Concert review: Nafa orchestra and chorus deliver a performance of conviction and passion

THE VIENNESE SCHOOLS

Nanyang Academy of Fine Arts Orchestra & Chorus

Lee Foundation Theatre/Thursday

The title of this concert by the Nanyang Academy of Fine Arts Orchestra and Chorus refers to the two historical movements centred in Vienna that revolutionised the course of Western music. The first was the classical school of Haydn, Mozart and Beethoven, while the second was represented by the 20th-century atonality of Schoenberg, Berg and Webern.

The evening's very short first half comprised wholly of Anton Webern's Six Orchestral Pieces Op. 6, epitome of terseness and astringency that characterised the Austrian's output. Its emphasis was on creating a specific tonal colour, known as klangfarb in German, rather than portraying a scene or mood. To this end conductor Lim Yau succeeded in coaxing a fine balance of sound from the young musicians.

Although certain solos sometimes struggled in their parts, there was an arch-like development to the pivotal fourth movement, where percussion and winds managed to convincingly craft a crescendo of shattering and cataclysmic impact. The programme notes referred to the death of Webern's mother as an influence, but this is absolute music at its purest and most uncompromising.

Mozart's Requiem in D minor was the prime reason why this concert was very well attended. Conductor Lim elected to perform Robert Levin's revision of the classic instead of the familiar and commonly heard Franz Sussmayr version. Levin was considered to have come closer to the spirit of the composer in a masterpiece that was left tantalisingly incomplete on his deathbed.

This meant paring down the orchestration in certain parts to better highlight the choir and altering some un-Mozartian quirks in the score. In the same spirit, basset horns favoured by the composer were employed instead of clarinets in this performance. A further addition was a new fugal Amen which followed the Lacrimosa, Mozart's final utterance.
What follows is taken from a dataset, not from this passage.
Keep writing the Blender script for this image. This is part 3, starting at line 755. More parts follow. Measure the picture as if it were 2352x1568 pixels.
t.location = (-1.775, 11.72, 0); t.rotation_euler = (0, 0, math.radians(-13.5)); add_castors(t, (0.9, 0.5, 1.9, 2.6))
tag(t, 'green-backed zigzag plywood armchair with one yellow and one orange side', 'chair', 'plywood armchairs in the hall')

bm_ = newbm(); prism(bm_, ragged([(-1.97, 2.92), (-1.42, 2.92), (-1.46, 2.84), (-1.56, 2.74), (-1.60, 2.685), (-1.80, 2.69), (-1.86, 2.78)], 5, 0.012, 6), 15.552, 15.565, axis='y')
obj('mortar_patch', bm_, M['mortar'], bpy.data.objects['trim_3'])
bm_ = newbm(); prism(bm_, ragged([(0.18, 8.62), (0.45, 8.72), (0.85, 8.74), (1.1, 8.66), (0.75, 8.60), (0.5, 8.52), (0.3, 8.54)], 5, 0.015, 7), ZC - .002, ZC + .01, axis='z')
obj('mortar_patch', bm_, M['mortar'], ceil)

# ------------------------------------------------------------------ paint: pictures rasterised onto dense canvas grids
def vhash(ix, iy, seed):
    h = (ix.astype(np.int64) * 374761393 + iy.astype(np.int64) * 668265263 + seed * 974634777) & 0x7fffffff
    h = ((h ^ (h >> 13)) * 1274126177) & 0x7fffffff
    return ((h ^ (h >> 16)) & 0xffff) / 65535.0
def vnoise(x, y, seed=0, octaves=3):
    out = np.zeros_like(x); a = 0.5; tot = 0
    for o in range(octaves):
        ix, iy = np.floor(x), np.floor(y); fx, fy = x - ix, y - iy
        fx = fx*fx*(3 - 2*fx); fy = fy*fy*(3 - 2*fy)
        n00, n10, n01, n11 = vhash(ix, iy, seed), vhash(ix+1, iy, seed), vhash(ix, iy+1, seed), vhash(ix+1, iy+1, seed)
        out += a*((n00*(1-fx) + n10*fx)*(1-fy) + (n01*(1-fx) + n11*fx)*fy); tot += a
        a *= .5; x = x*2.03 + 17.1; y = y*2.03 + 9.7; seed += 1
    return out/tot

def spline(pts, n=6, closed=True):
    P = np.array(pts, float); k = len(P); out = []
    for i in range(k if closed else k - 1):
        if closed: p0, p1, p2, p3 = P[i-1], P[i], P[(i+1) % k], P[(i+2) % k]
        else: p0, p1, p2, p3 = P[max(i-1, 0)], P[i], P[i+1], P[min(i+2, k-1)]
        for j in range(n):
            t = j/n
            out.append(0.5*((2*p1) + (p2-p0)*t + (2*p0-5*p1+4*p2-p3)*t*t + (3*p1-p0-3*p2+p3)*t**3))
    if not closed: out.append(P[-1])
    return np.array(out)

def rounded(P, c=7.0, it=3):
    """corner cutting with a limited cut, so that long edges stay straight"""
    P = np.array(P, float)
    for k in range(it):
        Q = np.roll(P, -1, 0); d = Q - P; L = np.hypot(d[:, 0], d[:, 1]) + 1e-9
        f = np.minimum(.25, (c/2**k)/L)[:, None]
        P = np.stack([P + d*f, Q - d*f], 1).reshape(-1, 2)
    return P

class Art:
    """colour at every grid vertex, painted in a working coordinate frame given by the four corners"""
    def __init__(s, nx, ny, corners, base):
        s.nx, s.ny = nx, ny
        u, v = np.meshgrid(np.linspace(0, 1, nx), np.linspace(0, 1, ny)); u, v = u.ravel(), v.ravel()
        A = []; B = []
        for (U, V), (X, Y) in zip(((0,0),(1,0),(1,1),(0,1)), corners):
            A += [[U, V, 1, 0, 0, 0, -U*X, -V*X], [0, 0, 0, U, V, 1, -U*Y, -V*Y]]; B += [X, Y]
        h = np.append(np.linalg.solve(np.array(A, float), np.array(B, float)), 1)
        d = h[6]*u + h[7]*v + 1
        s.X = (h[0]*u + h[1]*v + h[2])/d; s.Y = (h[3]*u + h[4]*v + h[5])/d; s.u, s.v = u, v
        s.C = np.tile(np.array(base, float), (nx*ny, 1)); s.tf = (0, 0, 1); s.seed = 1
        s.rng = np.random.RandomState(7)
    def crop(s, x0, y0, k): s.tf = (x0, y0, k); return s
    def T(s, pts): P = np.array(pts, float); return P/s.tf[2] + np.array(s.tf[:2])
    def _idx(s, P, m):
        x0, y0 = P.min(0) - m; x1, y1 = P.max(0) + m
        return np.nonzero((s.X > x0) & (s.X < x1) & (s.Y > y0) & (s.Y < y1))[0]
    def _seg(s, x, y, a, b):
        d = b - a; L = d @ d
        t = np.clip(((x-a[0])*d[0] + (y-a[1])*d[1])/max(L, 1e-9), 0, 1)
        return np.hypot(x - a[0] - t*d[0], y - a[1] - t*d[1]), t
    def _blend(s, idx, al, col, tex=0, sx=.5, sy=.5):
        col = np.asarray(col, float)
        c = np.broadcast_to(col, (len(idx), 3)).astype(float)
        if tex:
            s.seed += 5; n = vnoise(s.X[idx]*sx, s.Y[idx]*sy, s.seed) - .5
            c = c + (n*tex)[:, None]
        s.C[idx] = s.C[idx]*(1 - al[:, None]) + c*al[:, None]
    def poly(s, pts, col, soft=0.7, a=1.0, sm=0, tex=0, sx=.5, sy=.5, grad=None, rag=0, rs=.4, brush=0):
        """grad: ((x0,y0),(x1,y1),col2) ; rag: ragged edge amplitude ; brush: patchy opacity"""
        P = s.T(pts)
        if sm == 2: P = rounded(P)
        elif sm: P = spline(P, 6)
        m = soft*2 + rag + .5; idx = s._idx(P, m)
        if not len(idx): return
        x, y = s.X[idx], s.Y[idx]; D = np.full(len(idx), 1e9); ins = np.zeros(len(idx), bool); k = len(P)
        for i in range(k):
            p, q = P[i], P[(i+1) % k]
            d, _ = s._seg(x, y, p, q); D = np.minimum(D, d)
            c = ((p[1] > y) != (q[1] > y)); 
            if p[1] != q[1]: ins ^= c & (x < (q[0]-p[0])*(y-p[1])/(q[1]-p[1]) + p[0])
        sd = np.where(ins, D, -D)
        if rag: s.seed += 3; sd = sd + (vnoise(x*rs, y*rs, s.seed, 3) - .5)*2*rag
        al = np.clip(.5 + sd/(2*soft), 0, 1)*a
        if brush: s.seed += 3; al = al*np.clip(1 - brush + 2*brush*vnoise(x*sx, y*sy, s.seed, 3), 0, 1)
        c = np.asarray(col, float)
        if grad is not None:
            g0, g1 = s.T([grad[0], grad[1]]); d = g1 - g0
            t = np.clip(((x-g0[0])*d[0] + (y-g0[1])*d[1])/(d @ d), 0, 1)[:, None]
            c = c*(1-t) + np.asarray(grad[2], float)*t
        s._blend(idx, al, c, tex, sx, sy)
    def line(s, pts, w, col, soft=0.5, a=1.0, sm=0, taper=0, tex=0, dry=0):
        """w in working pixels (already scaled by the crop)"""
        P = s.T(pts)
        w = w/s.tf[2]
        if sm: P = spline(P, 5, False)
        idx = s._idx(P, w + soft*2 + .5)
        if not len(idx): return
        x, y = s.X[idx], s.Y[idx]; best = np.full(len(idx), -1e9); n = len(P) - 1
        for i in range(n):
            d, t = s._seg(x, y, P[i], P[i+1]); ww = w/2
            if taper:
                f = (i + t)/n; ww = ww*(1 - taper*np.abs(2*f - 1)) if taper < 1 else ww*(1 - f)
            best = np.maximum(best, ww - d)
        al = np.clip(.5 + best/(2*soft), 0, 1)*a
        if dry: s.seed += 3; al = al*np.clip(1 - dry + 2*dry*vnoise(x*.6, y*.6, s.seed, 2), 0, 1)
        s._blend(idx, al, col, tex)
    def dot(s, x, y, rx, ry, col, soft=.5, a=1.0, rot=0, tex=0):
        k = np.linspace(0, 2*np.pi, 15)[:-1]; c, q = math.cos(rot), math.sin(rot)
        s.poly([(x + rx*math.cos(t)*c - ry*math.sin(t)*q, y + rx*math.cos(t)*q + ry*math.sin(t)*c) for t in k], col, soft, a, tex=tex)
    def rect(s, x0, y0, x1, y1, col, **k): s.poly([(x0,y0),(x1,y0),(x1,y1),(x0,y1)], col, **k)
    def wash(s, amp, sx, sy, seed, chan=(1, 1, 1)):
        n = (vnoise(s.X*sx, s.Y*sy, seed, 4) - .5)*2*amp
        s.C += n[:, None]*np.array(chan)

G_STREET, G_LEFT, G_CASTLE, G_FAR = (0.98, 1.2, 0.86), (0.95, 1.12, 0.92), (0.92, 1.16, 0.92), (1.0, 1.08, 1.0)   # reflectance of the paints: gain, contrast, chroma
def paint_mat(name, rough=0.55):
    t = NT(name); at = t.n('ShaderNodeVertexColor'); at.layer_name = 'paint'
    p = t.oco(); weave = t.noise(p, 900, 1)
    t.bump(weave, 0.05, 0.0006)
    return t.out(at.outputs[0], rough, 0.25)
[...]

Typical of choirs trained by Lim, the Nafa Chorus was well-disciplined, accurate in pronunciation and consonants, and generally immaculate in fugal passages. Of sturdy and robust voice, the women outnumbered and out-sang the men; the latter group could do with further boosting and the vocal equivalent of Viagra. Their entry in Confutatis Maledictis was rather flaccid, for example.

The quartet of soloists, formed by faculty and students, were in good form and complemented one another well. They were introduced in sequence in Tuba Mirum, baritone Huang Rong-Hai, tenor Jeremy Koh, mezzo-soprano Jessica Chen and soprano Su Yiwen. From the opening Kyrie Eleison to the final Cum Sanctis Tuis, this was a very satisfying performance, filled with conviction and passion.

The concert was dedicated to the memory of Leong Yoon Pin, Lim Shieh Yih and Ong Lip Tat, all of whom were giants - figuratively and literally - of Nafa and Singapore music.